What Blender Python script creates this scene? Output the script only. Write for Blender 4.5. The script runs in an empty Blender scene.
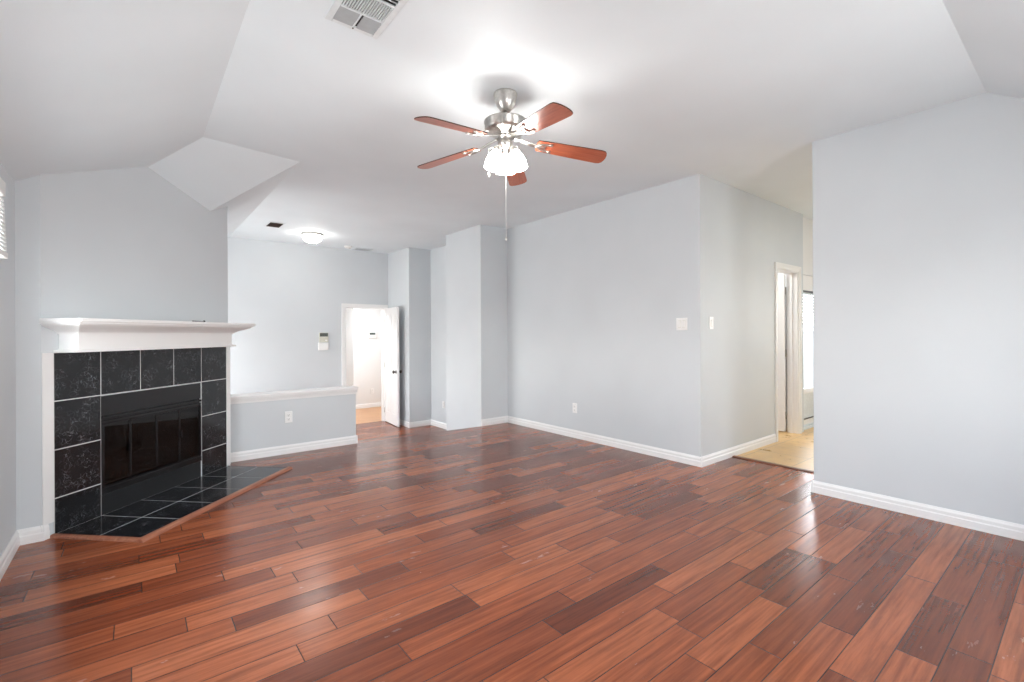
import bpy, bmesh, math, random
from mathutils import Vector, Matrix
random.seed(7)
S = bpy.context.scene
C = S.collection
PI = math.pi

# ------------------------------------------------------------------ camera, sky, exposure
FOC, TH, V0, ROLL, EYE = 470.66, 0.6752, 334.04, -0.005, 1.25
cam = bpy.data.cameras.new('camera'); camo = bpy.data.objects.new('camera', cam); C.objects.link(camo)
fw = Vector((math.sin(TH), math.cos(TH), 0)); rt = Vector((math.cos(TH), -math.sin(TH), 0)); up = Vector((0, 0, 1))
cr, sr = math.cos(ROLL), math.sin(ROLL)
xc = rt * cr + up * sr; yc = up * cr - rt * sr; zc = -fw
camo.matrix_world = Matrix(((xc.x, yc.x, zc.x, 0), (xc.y, yc.y, zc.y, 0), (xc.z, yc.z, zc.z, EYE), (0, 0, 0, 1)))
cam.sensor_width = 36; cam.lens = FOC / 1024 * 36; cam.shift_y = -(341 - V0) / 1024
cam.clip_start = 0.02
S.camera = camo

SKY, LAMP, FOYER = 14.5, 29.0, 20.0
w = bpy.data.worlds.new('sky'); S.world = w; w.use_nodes = True
nt = w.node_tree; nt.nodes.clear()
tc = nt.nodes.new('ShaderNodeTexCoord'); sx = nt.nodes.new('ShaderNodeSeparateXYZ')
rp = nt.nodes.new('ShaderNodeValToRGB'); bg = nt.nodes.new('ShaderNodeBackground'); ow = nt.nodes.new('ShaderNodeOutputWorld')
mr = nt.nodes.new('ShaderNodeMapRange'); mr.inputs[1].default_value = -0.2; mr.inputs[2].default_value = 0.8
nt.links.new(tc.outputs['Generated'], sx.inputs[0]); nt.links.new(sx.outputs[2], mr.inputs[0]); nt.links.new(mr.outputs[0], rp.inputs[0])
e = rp.color_ramp.elements
e[0].position = 0.17; e[0].color = (0.60, 0.59, 0.58, 1)
e[1].position = 0.22; e[1].color = (1.0, 0.98, 0.95, 1)
n_ = e.new(1.0); n_.color = (0.72, 0.84, 1.0, 1)
nt.links.new(rp.outputs[0], bg.inputs[0]); bg.inputs[1].default_value = SKY; nt.links.new(bg.outputs[0], ow.inputs[0])

def portal(name, loc, rot, sx_, sy_):
    l = bpy.data.lights.new(name, 'AREA'); l.shape = 'RECTANGLE'; l.size = sx_; l.size_y = sy_
    l.cycles.is_portal = True
    o = bpy.data.objects.new(name, l); C.objects.link(o); o.location = loc; o.rotation_euler = rot
portal('portal_left', (-0.76, 2.665, 1.485), (0, -PI/2, 0), 1.2, 1.9)
portal('portal_foyer', (-0.76, 6.875, 0.6), (0, -PI/2, 0), 1.9, 2.5)
portal('portal_near', (0.8, -0.80, 1.325), (PI/2, 0, 0), 1.05, 1.3)
portal('portal_near', (2.7, -0.80, 1.325), (PI/2, 0, 0), 1.05, 1.3)
portal('portal_kitchen', (8.4, 0.6, 1.6), (0, PI/2, 0), 0.9, 1.1)
portal('portal_patio', (7.1, 2.55, 1.0), (-PI/2, 0, 0), 1.1, 2.0)

S.view_settings.view_transform = 'Standard'; S.view_settings.look = 'None'
S.view_settings.gamma = 1.0; S.view_settings.use_curve_mapping = False
S.view_settings.exposure = 0.62
S.cycles.use_denoising = True
S.cycles.diffuse_bounces = 8; S.cycles.max_bounces = 14

# ------------------------------------------------------------------ node helpers and materials
class N:
    def __init__(s, name):
        s.m = bpy.data.materials.new(name); s.m.use_nodes = True
        s.t = s.m.node_tree; s.b = s.t.nodes['Principled BSDF']; s.out = s.t.nodes['Material Output']
    def n(s, k): return s.t.nodes.new('ShaderNode' + k)
    def l(s, a, b): s.t.links.new(a, b)
    def put(s, sock, v):
        if hasattr(v, 'is_output'): s.l(v, sock)
        else: sock.default_value = v
    def math(s, op, a, b=None, c=None):
        x = s.n('Math'); x.operation = op; s.put(x.inputs[0], a)
        if b is not None: s.put(x.inputs[1], b)
        if c is not None: s.put(x.inputs[2], c)
        return x.outputs[0]
    def obj(s): return s.n('TexCoord').outputs['Object']
    def sep(s, v):
        x = s.n('SeparateXYZ'); s.l(v, x.inputs[0]); return x.outputs
    def comb(s, a, b, c):
        x = s.n('CombineXYZ')
        for i, v in enumerate((a, b, c)): s.put(x.inputs[i], v)
        return x.outputs[0]
    def noise(s, v, scale, detail=3, rough=0.5):
        x = s.n('TexNoise'); s.l(v, x.inputs['Vector']); x.inputs['Scale'].default_value = scale
        x.inputs['Detail'].default_value = detail; x.inputs['Roughness'].default_value = rough
        return x.outputs[0]
    def white(s, a, b=0.0):
        x = s.n('TexWhiteNoise'); x.noise_dimensions = '2D'; s.l(s.comb(a, b, 0.0), x.inputs['Vector']); return x.outputs[0]
    def ramp(s, f, stops):
        x = s.n('ValToRGB'); s.put(x.inputs[0], f); el = x.color_ramp.elements
        while len(el) < len(stops): el.new(0.5)
        for i, (p, c) in enumerate(stops):
            el[i].position = p; el[i].color = (*c, 1) if len(c) == 3 else c
        return x.outputs[0]
    def mix(s, f, a, b, mode='MIX'):
        x = s.n('MixRGB'); x.blend_type = mode; s.put(x.inputs[0], f)
        for i, v in ((1, a), (2, b)):
            s.put(x.inputs[i], v if hasattr(v, 'is_output') else (*v, 1))
        return x.outputs[0]
    def mr(s, v, a, b, c=0.0, d=1.0):
        x = s.n('MapRange'); s.put(x.inputs[0], v)
        for i, q in enumerate((a, b, c, d)): x.inputs[i+1].default_value = q
        return x.outputs[0]
    def bump(s, h, strength, dist):
        x = s.n('Bump'); x.inputs['Strength'].default_value = strength; x.inputs['Distance'].default_value = dist
        s.l(h, x.inputs['Height']); s.l(x.outputs[0], s.b.inputs['Normal'])
    def set(s, col=None, rough=None, metal=None, spec=None):
        if col is not None: s.put(s.b.inputs['Base Color'], col if hasattr(col, 'is_output') else (*col, 1))
        if rough is not None: s.put(s.b.inputs['Roughness'], rough)
        if metal is not None: s.b.inputs['Metallic'].default_value = metal
        if spec is not None: s.b.inputs['Specular IOR Level'].default_value = spec
        return s

def paint(name, col, rough=0.55, bump=0.06, var=0.03):
    k = N(name); o = k.obj()
    v = k.noise(o, 1.3, 2)
    c = k.mix(k.mr(v, 0.3, 0.7), tuple(x*(1-var) for x in col), tuple(min(1, x*(1+var)) for x in col))
    k.set(c, rough, 0, 0.35)
    if bump: k.bump(k.noise(o, 160, 2), bump, 0.002)
    return k.m
def plain(name, col, rough=0.5, metal=0.0, spec=0.5, var=0.06, scale=25):
    k = N(name); v = k.noise(k.obj(), scale, 3)
    k.set(k.mix(k.mr(v, 0.3, 0.7), tuple(x*(1-var) for x in col), tuple(min(1, x*(1+var)) for x in col)), rough, metal, spec)
    return k.m
def emit(name, col, st):
    k = N(name); k.t.nodes.remove(k.b); em = k.n('Emission'); v = k.noise(k.obj(), 12, 2)
    k.l(k.mix(k.mr(v, 0.3, 0.7), tuple(x*0.97 for x in col), col), em.inputs[0]); em.inputs[1].default_value = st
    k.l(em.outputs[0], k.out.inputs[0]); return k.m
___
> WHAT TO WORK ON: Starting at the top of the listing above, please restate word for word each line up to and including the one that holds "PI = math.pi", omitting every image.

> SOLUTION TO THIS TASK:
What Blender Python script creates this scene? Output the script only. Write for Blender 4.5. The script runs in an empty Blender scene.
import bpy, bmesh, math, random
from mathutils import Vector, Matrix
random.seed(7)
S = bpy.context.scene
C = S.collection
PI = math.pi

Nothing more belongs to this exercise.